Real estate agencies to pay nearly $10m in penalties for price fixing

by NZ Adviser16 Dec 2016
The head offices of real estate agencies Barfoot & Thompson, Harcourts, LJ Hooker and Ray White will collectively pay $9.825 million, after a price fixing penalty was handed down in the Auckland High Court today.

The four agencies are among 13 national and regional real estate agencies the Commerce Commission filed court proceedings against in December 2015. The proceedings relate to three separate price fixing and anti-competitive agreements among national real estate agencies, Hamilton agencies and Manawatu agencies in response to Trade Me changing its fees for listing properties for sale on its website.

The national proceedings have now concluded after today’s hearing. 
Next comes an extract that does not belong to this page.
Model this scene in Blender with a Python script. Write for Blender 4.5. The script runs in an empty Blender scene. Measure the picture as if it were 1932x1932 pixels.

Commission Chairman Dr Mark Berry said the national agreement was formed at a Property Page board meeting, which was convened to discuss a combined, industry-wide response to Trade Me changing its pricing model. Property Page is an incorporated company owned by Barfoot & Thompson, Harcourts, LJ Hooker, Ray White and Bayleys. It owns 50% of property listing website, which is a competitor to Trade Me.

At that meeting the parties agreed that they would all pass on the cost of listing on Trade Me to vendors who wished to have their properties listed for sale on Trade Me. 
“Trade Me’s change from a subscription-based pricing model to a per-listing fee meant real estate agencies faced substantially increased costs in order to list properties on the website. As national competitors with significant influence across the country, it was vital that each agency made its own decision on how it responded to Trade Me,” Dr Berry said.

“Instead, the defendants agreed that they would each pass on the increased costs to vendors. This agreement removed the risk of the agencies competing in relation to the Trade Me charges thereby exposing vendors to harm.”

In his judgment Justice Heath commented on the seriousness of the conduct. He observed that the parties to the agreement were the five largest and most influential agencies in New Zealand who together control a significant share of the real estate markets and that the agreement was entered into by staff at the highest levels of the companies involved. He also said that the agreement had the potential to affect a large number of transactions undertaken by ordinary New Zealanders when buying and selling houses.

The respective penalties handed down by the Court today are:
• Barfoot and Thompson: $2,575,000
• Harcourts Group: $2,575,000
• LJ Hooker: $2,475,000
• Ray White: $2,200,000

Each of the defendants reached separate settlement agreements with the Commission under which they admitted their conduct breached the Commerce Act. Ray White faced a lower penalty as, unlike the other parties, it did not implement vendor funding and, as such, the conduct did not harm its vendors.